History of Hockey

 

Buried deep in Egypt’s Nile Valley lies the village of Beni Hasan, known for its ancient cliff tombs dating from 2000 BC. A drawing decorates one tomb, showing two men holding sticks with curved ends and standing over a ball. Add synthetic turf and shin guards, and it might pass for hockey at the Sydney 2000 Olympic Games.

One of the world’s oldest known sports, hockey predates the Ancient Games of Olympia by perhaps 1200 years or more. Indeed, historians believe it existed in many of the world’s early civilizations.

The Arabs, Greeks, Romans, Persians and Ethiopians all played variations of the game. Several centuries before Christopher Columbus found his New World, the Aztec Indians were playing it in Central America. The Araucano Indians of Argentina invented a game similar to hockey called Cheuca, believing it would make them better warriors.

Yet, the term `hockey’ is believed to be of French origin. A 16th century Irish document refers to `hockie’, but the term probably comes from the French hocquet, meaning `a shepherd’s crook.’

The modern game we know as hockey - or field hockey, for those distinguishing it from ice hockey - evolved in the British Isles in the 19th century. It was a popular English school game, possibly adapted from the Irish game of hurling.
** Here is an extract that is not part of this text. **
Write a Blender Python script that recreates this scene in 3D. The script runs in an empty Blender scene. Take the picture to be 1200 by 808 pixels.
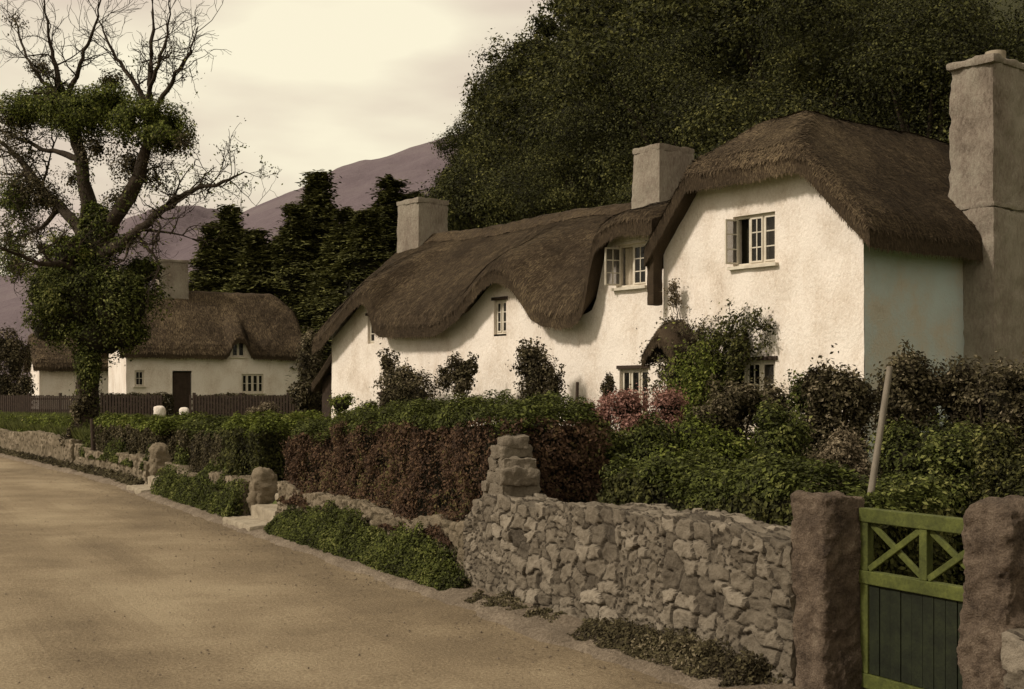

The British army helped spread hockey internationally through the British Empire, its popularity especially booming in India and Pakistan. The London Hockey Association formed in 1886, and rules soon were standardised. The International Hockey Federation (FIH) formed in Paris in 1924, and the International Federation of Women’s Hockey followed in 1927.

Men’s hockey first appeared at the 1908 Olympic Games in London. It reappeared in Antwerp in 1920, then returned to stay at the 1928 Amsterdam Games. Women’s hockey waited much longer, finally debuting in 1980.

"India won six straight Olympic gold medals while winning 24 consecutive matches between 1924 and 1956, a record likely to stand through the ages. The Indians have won two more gold since then."

One name evokes the memory of their dominance: Balbir Singh. It’s one name, five people. The first Balbir Singh played with the great Indian teams of 1948, 1952 and 1956, his glory peaking at Helsinki in 1952 when he scored five goals in a 6-1 gold medal victory over the Netherlands. The four later Balbir Singhs played with the later Indian champions.

Pakistan finally broke India’s hold on the sport in 1960, a decade when the two would keep taking the gold from each other.

Now, as the Dutch men and Australia’s women head into Sydney as defending champions, no team has won consecutive gold since the legendary Indian run.